◆ **RECORD EXTRACTS**:

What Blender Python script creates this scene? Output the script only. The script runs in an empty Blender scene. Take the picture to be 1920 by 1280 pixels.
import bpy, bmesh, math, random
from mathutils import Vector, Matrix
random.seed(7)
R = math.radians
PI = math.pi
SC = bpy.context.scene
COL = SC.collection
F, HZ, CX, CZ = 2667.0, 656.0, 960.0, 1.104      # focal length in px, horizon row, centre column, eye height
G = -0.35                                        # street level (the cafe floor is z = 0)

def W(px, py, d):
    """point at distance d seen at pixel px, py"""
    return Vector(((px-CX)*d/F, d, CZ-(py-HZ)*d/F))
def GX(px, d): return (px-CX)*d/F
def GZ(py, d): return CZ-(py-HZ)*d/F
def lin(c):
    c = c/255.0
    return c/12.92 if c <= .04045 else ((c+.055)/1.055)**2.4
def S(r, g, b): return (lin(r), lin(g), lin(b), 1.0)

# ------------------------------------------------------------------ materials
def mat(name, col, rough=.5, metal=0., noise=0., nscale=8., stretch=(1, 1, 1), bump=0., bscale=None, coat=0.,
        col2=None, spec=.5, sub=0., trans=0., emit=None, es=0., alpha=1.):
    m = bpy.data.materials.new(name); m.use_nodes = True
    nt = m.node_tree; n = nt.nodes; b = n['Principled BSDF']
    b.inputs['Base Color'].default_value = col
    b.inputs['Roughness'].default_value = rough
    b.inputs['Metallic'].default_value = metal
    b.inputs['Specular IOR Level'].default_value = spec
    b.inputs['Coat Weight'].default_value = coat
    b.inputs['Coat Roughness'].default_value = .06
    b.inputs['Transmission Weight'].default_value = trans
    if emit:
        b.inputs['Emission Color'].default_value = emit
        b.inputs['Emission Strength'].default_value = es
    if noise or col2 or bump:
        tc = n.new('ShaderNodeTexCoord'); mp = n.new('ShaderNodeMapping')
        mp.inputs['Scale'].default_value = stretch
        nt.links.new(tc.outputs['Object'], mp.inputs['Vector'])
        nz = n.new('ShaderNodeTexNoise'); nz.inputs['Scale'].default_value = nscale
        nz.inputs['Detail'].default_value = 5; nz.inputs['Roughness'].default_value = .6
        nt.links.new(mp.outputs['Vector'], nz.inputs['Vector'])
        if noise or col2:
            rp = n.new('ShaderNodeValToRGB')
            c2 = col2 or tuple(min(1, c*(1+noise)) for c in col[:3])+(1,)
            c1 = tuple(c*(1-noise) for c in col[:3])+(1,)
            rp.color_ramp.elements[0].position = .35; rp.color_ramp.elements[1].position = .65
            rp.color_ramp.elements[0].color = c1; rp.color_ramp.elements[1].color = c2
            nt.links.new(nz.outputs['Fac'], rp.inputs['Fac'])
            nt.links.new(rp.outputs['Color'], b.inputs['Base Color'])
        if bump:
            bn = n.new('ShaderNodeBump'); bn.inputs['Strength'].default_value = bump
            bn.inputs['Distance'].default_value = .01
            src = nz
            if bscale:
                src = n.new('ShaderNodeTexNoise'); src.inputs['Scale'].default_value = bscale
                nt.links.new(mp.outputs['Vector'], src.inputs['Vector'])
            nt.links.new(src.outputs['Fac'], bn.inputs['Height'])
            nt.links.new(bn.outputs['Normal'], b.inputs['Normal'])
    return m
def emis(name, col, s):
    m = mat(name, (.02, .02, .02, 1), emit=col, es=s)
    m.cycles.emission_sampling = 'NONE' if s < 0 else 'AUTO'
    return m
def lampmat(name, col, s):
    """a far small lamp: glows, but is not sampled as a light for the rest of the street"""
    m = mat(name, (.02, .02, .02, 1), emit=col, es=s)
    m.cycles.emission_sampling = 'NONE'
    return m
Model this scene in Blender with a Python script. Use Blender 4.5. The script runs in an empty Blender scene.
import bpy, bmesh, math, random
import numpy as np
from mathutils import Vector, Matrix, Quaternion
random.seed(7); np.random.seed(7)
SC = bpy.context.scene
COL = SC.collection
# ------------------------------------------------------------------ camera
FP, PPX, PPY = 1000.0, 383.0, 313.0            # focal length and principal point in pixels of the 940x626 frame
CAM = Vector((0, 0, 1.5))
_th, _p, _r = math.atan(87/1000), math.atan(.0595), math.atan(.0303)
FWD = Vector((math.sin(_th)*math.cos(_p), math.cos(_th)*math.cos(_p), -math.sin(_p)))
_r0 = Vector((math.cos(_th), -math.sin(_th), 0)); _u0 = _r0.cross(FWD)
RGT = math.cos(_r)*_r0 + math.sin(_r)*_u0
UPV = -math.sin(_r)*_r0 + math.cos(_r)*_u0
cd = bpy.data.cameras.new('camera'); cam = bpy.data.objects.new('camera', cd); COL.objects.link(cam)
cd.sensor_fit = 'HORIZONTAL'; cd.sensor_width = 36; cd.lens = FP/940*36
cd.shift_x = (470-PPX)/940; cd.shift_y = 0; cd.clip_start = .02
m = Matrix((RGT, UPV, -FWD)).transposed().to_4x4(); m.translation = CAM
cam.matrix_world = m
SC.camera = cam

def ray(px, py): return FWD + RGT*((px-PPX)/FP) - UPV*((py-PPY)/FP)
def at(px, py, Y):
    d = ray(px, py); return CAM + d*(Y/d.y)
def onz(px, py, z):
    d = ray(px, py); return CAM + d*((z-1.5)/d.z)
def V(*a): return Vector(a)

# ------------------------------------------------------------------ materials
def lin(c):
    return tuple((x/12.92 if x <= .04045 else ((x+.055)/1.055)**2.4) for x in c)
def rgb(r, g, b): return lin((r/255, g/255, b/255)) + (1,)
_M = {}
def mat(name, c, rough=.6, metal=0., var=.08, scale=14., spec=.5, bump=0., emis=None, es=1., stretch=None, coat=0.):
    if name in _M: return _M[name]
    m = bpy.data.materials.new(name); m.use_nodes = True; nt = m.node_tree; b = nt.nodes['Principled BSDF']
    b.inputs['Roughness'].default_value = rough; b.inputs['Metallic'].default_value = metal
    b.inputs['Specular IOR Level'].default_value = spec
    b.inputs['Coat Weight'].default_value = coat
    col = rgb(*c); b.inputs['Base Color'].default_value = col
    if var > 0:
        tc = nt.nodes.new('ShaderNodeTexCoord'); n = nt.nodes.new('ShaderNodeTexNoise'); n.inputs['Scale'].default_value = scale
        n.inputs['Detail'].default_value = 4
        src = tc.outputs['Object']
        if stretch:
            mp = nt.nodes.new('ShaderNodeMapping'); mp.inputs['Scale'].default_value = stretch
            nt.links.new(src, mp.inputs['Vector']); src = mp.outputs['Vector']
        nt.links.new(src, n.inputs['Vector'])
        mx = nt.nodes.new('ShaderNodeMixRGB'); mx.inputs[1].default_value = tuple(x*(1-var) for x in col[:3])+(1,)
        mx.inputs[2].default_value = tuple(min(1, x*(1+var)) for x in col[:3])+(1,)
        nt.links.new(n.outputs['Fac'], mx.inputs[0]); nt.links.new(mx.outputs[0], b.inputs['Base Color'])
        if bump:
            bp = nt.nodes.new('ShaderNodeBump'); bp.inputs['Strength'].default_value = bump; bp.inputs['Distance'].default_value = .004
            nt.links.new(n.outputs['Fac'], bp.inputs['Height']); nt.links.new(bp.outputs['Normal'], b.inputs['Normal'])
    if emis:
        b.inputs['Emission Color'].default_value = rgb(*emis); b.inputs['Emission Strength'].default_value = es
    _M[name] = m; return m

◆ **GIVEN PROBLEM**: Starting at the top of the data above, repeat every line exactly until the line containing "def S(r, g, b): return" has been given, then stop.

◆ **SOLUTION TO THIS PROBLEM**:
What Blender Python script creates this scene? Output the script only. The script runs in an empty Blender scene. Take the picture to be 1920 by 1280 pixels.
import bpy, bmesh, math, random
from mathutils import Vector, Matrix
random.seed(7)
R = math.radians
PI = math.pi
SC = bpy.context.scene
COL = SC.collection
F, HZ, CX, CZ = 2667.0, 656.0, 960.0, 1.104      # focal length in px, horizon row, centre column, eye height
G = -0.35                                        # street level (the cafe floor is z = 0)

def W(px, py, d):
    """point at distance d seen at pixel px, py"""
    return Vector(((px-CX)*d/F, d, CZ-(py-HZ)*d/F))
def GX(px, d): return (px-CX)*d/F
def GZ(py, d): return CZ-(py-HZ)*d/F
def lin(c):
    c = c/255.0
    return c/12.92 if c <= .04045 else ((c+.055)/1.055)**2.4
def S(r, g, b): return (lin(r), lin(g), lin(b), 1.0)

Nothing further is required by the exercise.